TASK GOAL -
Take the lines from the head of the listing through the one bearing "obj('printed_lines', bm, 'ink', cb)" and copy them exactly, leaving every picture out.

- - - - -

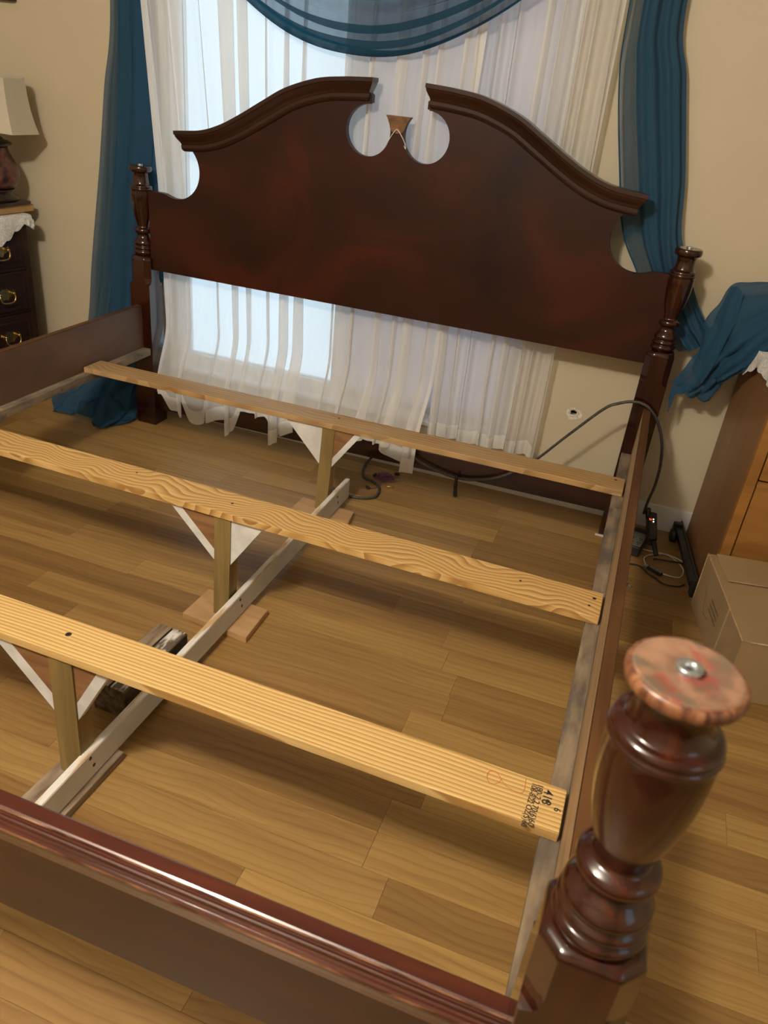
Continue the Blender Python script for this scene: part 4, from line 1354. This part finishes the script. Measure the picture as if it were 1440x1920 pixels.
obj('top_flap', bm, ['card', 'card_edge'], cb)
bm = bmesh.new()
tube(bm, [(-0.0006, -BD, BH + 0.002), (-0.0006, -BD * .5, BH + 0.0025), (-0.0006, 0, BH + 0.002)], 0.0018, 20, 6)
tube(bm, [(0.02, -BD + 0.0, BH + 0.001), (BW * .5, -BD - .001, BH + 0.0018), (BW, -BD, BH + 0.001)], 0.0022, 20, 6)
tube(bm, [(-0.0003, -0.0015, 0.003), (-0.0003, -0.0015, BH)], 0.0016, 8, 6)
obj('fold_edges', bm, 'card_edge', cb)
bm = bmesh.new()
for (za, zb) in ((0.0, BH),):
    for y in (-0.285, -0.292):
        tube(bm, [(-0.0004, y, 0.004), (-0.0004, y, BH)], 0.0009, 8, 4)
obj('score_lines', bm, 'card_edge', cb)
# printed arrow and lines of print on the side facing the bed
bm = bmesh.new()
def stroke(bm, a, b_, w=0.0016):
    a = Vector((-0.0006, *a)); b_ = Vector((-0.0006, *b_))
    d = (b_ - a).normalized(); n_ = Vector((0, -d.z, d.y)) * w / 2
    bm.faces.new([bm.verts.new(p) for p in (a - n_, b_ - n_, b_ + n_, a + n_)])
stroke(bm, (-0.085, 0.115), (-0.115, 0.050)); stroke(bm, (-0.115, 0.050), (-0.168, 0.060))
obj('printed_arrow', bm, 'ink', cb)
bm = bmesh.new()
rn = random.Random(5)
for ln in range(3):
    z = 0.118 - ln * 0.016
    y = -0.150
    while y > -0.232:
        w = rn.choice((0.004, 0.006))
        stroke(bm, (y, z + 0.004), (y - w * 0.6, z - 0.004), 0.0016)
        stroke(bm, (y - w * 0.3, z + 0.004), (y - w, z + rn.uniform(-0.004, 0.002)), 0.0014)
        y -= w + 0.003
obj('printed_lines', bm, 'ink', cb)

# black iron rail lying along the chest, end bracket at the wall
ir = thing('bed_rail', 'black iron bed rail on the floor along the chest side', 'rail', (1.226, -0.300, 0), R(7.5))
bm = bmesh.new()
box(bm, -0.010, -0.004, 0.0, 0.395, 0.004, 0.066, 0.001); box(bm, -0.030, -0.010, 0.0, 0.395, 0.056, 0.060, 0.0005)
obj('angle_bar', bm, 'iron', ir)
bm = bmesh.new()
lathe(bm, [(0.014, -0.012), (0.022, -0.010), (0.024, 0.0), (0.022, 0.010), (0.014, 0.012)], 0, 0, 20)
for v in bm.verts:
    v.co = Matrix.Translation((-0.030, 0.355, 0.0245)) @ Matrix.Rotation(math.pi / 2, 4, 'Y') @ v.co
box(bm, -0.040, -0.010, 0.345, 0.365, 0.03, 0.075, 0.003)
obj('caster', bm, 'black', ir)
bm = bmesh.new(); box(bm, -0.016, -0.003, -0.004, 0.03, 0.0005, 0.064, 0.002); obj('end_cap', bm, 'black', ir)

# ------------------------------------------------------------------ cables and small things on the floor
pc = thing('braided_cable', 'black braided cable arching past the right bed post to the floor', 'cable', (0.5, -0.03, 0.1))
bm = bmesh.new()
route = [(1.033, 0.035, 0.085), (1.034, 0.010, 0.15), (1.039, -0.01, 0.215), (1.036, -0.025, 0.30), (1.020, -0.035, 0.38), (0.986, -0.052, 0.455), (0.947, -0.060, 0.496), (0.904, -0.062, 0.504),
         (0.858, -0.060, 0.488), (0.814, -0.058, 0.456), (0.718, -0.050, 0.334), (0.629, -0.036, 0.216), (0.545, -0.030, 0.139), (0.455, -0.028, 0.094), (0.356, -0.028, 0.080),
         (0.230, -0.030, 0.106), (0.160, -0.026, 0.148), (0.120, 0.0, 0.160), (0.060, 0.040, 0.120), (0.005, 0.080, 0.035), (-0.012, 0.060, 0.008), (-0.003, 0.0, 0.0062), (0.026, -0.057, 0.0062),
         (0.067, -0.074, 0.0062), (0.104, -0.112, 0.0062), (0.116, -0.178, 0.0062), (0.096, -0.208, 0.0062), (0.061, -0.224, 0.0062), (0.025, -0.228, 0.0062), (-0.010, -0.222, 0.0062), (-0.050, -0.195, 0.0062)]
tube(bm, route, 0.0048, 340, 10)
o = obj('cord', bm, 'braid', pc, True); o.matrix_parent_inverse = Matrix.Translation((-0.5, 0.03, -0.1))
bm = bmesh.new()
tube(bm, [(0.369, -0.036, 0.092), (0.371, -0.037, 0.050), (0.374, -0.034, 0.010)], lambda t_: 0.0055 + 0.0025 * t_, 14, 8)
tag(obj('cable_strap', bm, 'black', None, True), 'short black strap hanging from the braided cable to the floor', 'strap')

ps = thing('power_strip', 'grey power outlet block on the floor behind the right rail', 'power strip', (1.015, -0.055, 0), R(-12))
bm = bmesh.new(); box(bm, -0.012, 0.045, -0.075, 0.075, 0.001, 0.038, 0.004); obj('housing', bm, 'black', ps)
bm = bmesh.new(); box(bm, -0.009, 0.042, -0.070, 0.03, 0.038, 0.0405, 0.001); obj('face_plate', bm, 'grey', ps, False, 'grey plate with outlet slots')
bm = bmesh.new()
for y in (-0.045, -0.012):
    for x in (0.004, 0.026):
        box(bm, x - 0.0015, x + 0.0015, y - 0.005, y + 0.005, 0.0404, 0.0408); box(bm, x + 0.006, x + 0.009, y - 0.005, y + 0.004, 0.0404, 0.0408)
        box(bm, x + 0.002, x + 0.006, y - 0.013, y - 0.009, 0.0404, 0.0408)
obj('outlet_slots', bm, 'dark', ps)
pa = thing('inline_adapter', 'black inline plug adapter with red and white indicator lights', 'adapter', (1.066, 0.0, 0.010), R(6))
bm = bmesh.new()
box(bm, -0.016, 0.016, -0.085, 0.045, 0.034, 0.070, 0.006)
for v in bm.verts:
    v.co.z += (v.co.y + 0.02) * 0.25
obj('adapter_body', bm, 'black', pa)
bm = bmesh.new(); tube(bm, [(-0.020, 0.032, 0.100), (-0.016, 0.032, 0.080), (-0.010, 0.025, 0.065)], 0.009, 8, 10); obj('cable_boot', bm, 'black', pa, True)
bm = bmesh.new(); tube(bm, [(0.006, -0.084, 0.040), (0.014, -0.115, 0.022), (0.020, -0.130, 0.012)], 0.008, 8, 10); obj('plug_boot', bm, 'black', pa, True)
bm = bmesh.new()
for k in range(2):
    b2 = bmesh.new(); lathe(b2, [(0.0022, 0), (0.0020, 0.0012), (0.0003, 0.002)], 0, 0, 12); merge(bm, b2, 0, Matrix.Translation((0.002, 0.004 - 0.012 * k, 0.0760 - 0.003 * k)))
obj('indicator_light', bm, 'led', pa, True, 'white indicator lights')
bm = bmesh.new(); box(bm, -0.012, -0.004, -0.004, 0.010, 0.0745, 0.0766, 0.0005); obj('rocker_switch', bm, 'led_red', pa, False, 'red lit switch')

def cable(name, label, pts_, r, mat, n=80):
    bm = bmesh.new()
    tube(bm, pts_, r, n, 8)
    return tag(obj(name, bm, mat, None, True), label, 'cable')
zc = 0.0028
cable('charging_cable', 'thin white charging cable looped on the floor beside the iron rail', [(1.000, -0.045, zc), (1.028, -0.058, zc), (1.065, -0.070, zc), (1.136, -0.070, zc), (1.175, -0.106, zc), (1.192, -0.150, zc), (1.181, -0.200, zc), (1.148, -0.212, 0.005), (1.120, -0.210, 0.007), (1.097, -0.200, zc), (1.074, -0.176, zc), (1.064, -0.130, zc), (1.088, -0.092, zc), (1.130, -0.075, 0.007), (1.18, -0.083, zc), (1.206, -0.115, zc)], 0.0021, 'white_pl', 140)
cable('black_cable', 'black cable from the inline adapter to the iron rail', [(1.094, -0.132, 0.008), (1.104, -0.125, 0.0075), (1.145, -0.118, 0.008), (1.175, -0.112, 0.0075), (1.196, -0.106, 0.004)], 0.0028, 'black')
cable('black_cable', 'black cable in a low arc on the floor below the white loop', [(1.000, -0.200, zc), (1.050, -0.192, zc), (1.080, -0.225, zc), (1.105, -0.245, zc), (1.133, -0.268, zc), (1.174, -0.262, zc), (1.196, -0.240, zc)], 0.0028, 'black')
uc = thing('cable_connector', 'small black and silver cable connector on the floor inside white loop', 'connector', (1.098, -0.203, 0), R(-33))
bm = bmesh.new(); box(bm, -0.024, 0.030, -0.007, 0.007, 0.001, 0.012, 0.002); obj('connector_body', bm, 'black', uc)
bm = bmesh.new(); box(bm, -0.040, -0.024, -0.005, 0.005, 0.003, 0.010, 0.001); obj('metal_tip', bm, 'zinc', uc, False, 'silver metal tip')
bm = bmesh.new(); box(bm, -0.018, 0.028, -0.004, 0.004, 0.012, 0.0126, 0.0002); obj('top_strip', bm, 'grey', uc)
ut = thing('plug_end', 'small dark plug end on the floor beside the right side rail', 'plug', (1.014, -0.328, 0), R(-30))
bm = bmesh.new(); box(bm, -0.022, 0.012, -0.004, 0.004, 0.001, 0.009, 0.0015); obj('plug_body', bm, 'lamp_body', ut)
bm = bmesh.new(); box(bm, 0.012, 0.024, -0.003, 0.003, 0.002, 0.008, 0.0008); obj('metal_tip', bm, 'zinc', ut)

# purple tangle of thin wire
tg = thing('tangled_earphones', 'tangled thin purple wire with black ends on the floor under the bed', 'wire', (0.095, -0.02, 0))
bm = bmesh.new()
rn = random.Random(3)
pts_ = []
for i in range(34):
    a = i * 2.1 + rn.uniform(-.5, .5)
    rad = rn.uniform(0.008, 0.040)
    pts_.append((0.000 + rad * math.cos(a) * 1.1, 0.000 + rad * math.sin(a) * 1.25, 0.003 + 0.010 * rn.random()))
tube(bm, pts_, 0.0011, 300, 6)
tube(bm, [(0.02, 0.02, 0.004), (0.045, 0.03, 0.003), (0.055, 0.010, 0.0025), (0.030, -0.02, 0.004)], 0.0010, 40, 6)
tube(bm, [(0.01, -0.03, 0.004), (0.030, -0.055, 0.0025), (0.040, -0.060, 0.0025)], 0.0010, 20, 6)
obj('wire_loops', bm, 'purple', tg, True)
for (x, y, a) in ((0.028, 0.056, 20), (-0.030, -0.108, 150), (-0.044, 0.004, 75)):
    bm = bmesh.new(); b2 = bmesh.new()
    lathe(b2, [(0.002, -0.010), (0.0048, -0.008), (0.0055, 0.0), (0.0055, 0.008), (0.003, 0.011)], 0, 0, 12)
    merge(bm, b2, 0, Matrix.Translation((x, y, 0.0062)) @ Matrix.Rotation(R(a), 4, 'Z') @ Matrix.Rotation(math.pi / 2, 4, 'Y'))
    obj('earbud', bm, 'black', tg, True)
bm = bmesh.new(); b2 = bmesh.new()
lathe(b2, [(0.0022, -0.014), (0.0030, -0.010), (0.0030, 0.006), (0.0018, 0.008), (0.0016, 0.016)], 0, 0, 12)
merge(bm, b2, 0, Matrix.Translation((0.040, -0.058, 0.0040)) @ Matrix.Rotation(R(10), 4, 'Z') @ Matrix.Rotation(math.pi / 2, 4, 'Y'))
obj('jack_plug', bm, 'brass', tg, True)
bm = bmesh.new(); tube(bm, [(-0.030, -0.108, 0.004), (-0.012, -0.10, 0.003), (0.0, -0.07, 0.003), (0.0, -0.03, 0.004)], 0.0010, 30, 6); obj('wire_lead', bm, 'purple', tg, True)
# furniture glide under the right headboard post
bm = bmesh.new(); box(bm, PX - 0.052, PX - 0.015, -0.052, -0.0435, 0.0005, 0.006, 0.001)
tag(obj('felt_glide', bm, 'white_pl'), 'small white glide at the foot of the right headboard post', 'glide')
# headboard wire loop hung over the finial seat
bm = bmesh.new()
tube(bm, [(X0 - 0.040, -0.0145, 1.133), (X0 - 0.030, -0.0155, 1.146), (X0 - 0.014, -0.0165, 1.172), (X0 - 0.002, -0.017, 1.187), (X0 + 0.006, -0.017, 1.186), (X0 + 0.022, -0.016, 1.166), (X0 + 0.033, -0.0155, 1.148), (X0 + 0.034, -0.0150, 1.138), (X0 + 0.028, -0.0150, 1.146)], 0.0014, 60, 6)
tag(obj('white_string', bm, 'white_pl', None, True), 'thin white string looped on the headboard between the two round cut-outs', 'string')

- - - - -

PROBLEM SOLUTION -
Continue the Blender Python script for this scene: part 4, from line 1354. This part finishes the script. Measure the picture as if it were 1440x1920 pixels.
obj('top_flap', bm, ['card', 'card_edge'], cb)
bm = bmesh.new()
tube(bm, [(-0.0006, -BD, BH + 0.002), (-0.0006, -BD * .5, BH + 0.0025), (-0.0006, 0, BH + 0.002)], 0.0018, 20, 6)
tube(bm, [(0.02, -BD + 0.0, BH + 0.001), (BW * .5, -BD - .001, BH + 0.0018), (BW, -BD, BH + 0.001)], 0.0022, 20, 6)
tube(bm, [(-0.0003, -0.0015, 0.003), (-0.0003, -0.0015, BH)], 0.0016, 8, 6)
obj('fold_edges', bm, 'card_edge', cb)
bm = bmesh.new()
for (za, zb) in ((0.0, BH),):
    for y in (-0.285, -0.292):
        tube(bm, [(-0.0004, y, 0.004), (-0.0004, y, BH)], 0.0009, 8, 4)
obj('score_lines', bm, 'card_edge', cb)
# printed arrow and lines of print on the side facing the bed
bm = bmesh.new()
def stroke(bm, a, b_, w=0.0016):
    a = Vector((-0.0006, *a)); b_ = Vector((-0.0006, *b_))
    d = (b_ - a).normalized(); n_ = Vector((0, -d.z, d.y)) * w / 2
    bm.faces.new([bm.verts.new(p) for p in (a - n_, b_ - n_, b_ + n_, a + n_)])
stroke(bm, (-0.085, 0.115), (-0.115, 0.050)); stroke(bm, (-0.115, 0.050), (-0.168, 0.060))
obj('printed_arrow', bm, 'ink', cb)
bm = bmesh.new()
rn = random.Random(5)
for ln in range(3):
    z = 0.118 - ln * 0.016
    y = -0.150
    while y > -0.232:
        w = rn.choice((0.004, 0.006))
        stroke(bm, (y, z + 0.004), (y - w * 0.6, z - 0.004), 0.0016)
        stroke(bm, (y - w * 0.3, z + 0.004), (y - w, z + rn.uniform(-0.004, 0.002)), 0.0014)
        y -= w + 0.003
obj('printed_lines', bm, 'ink', cb)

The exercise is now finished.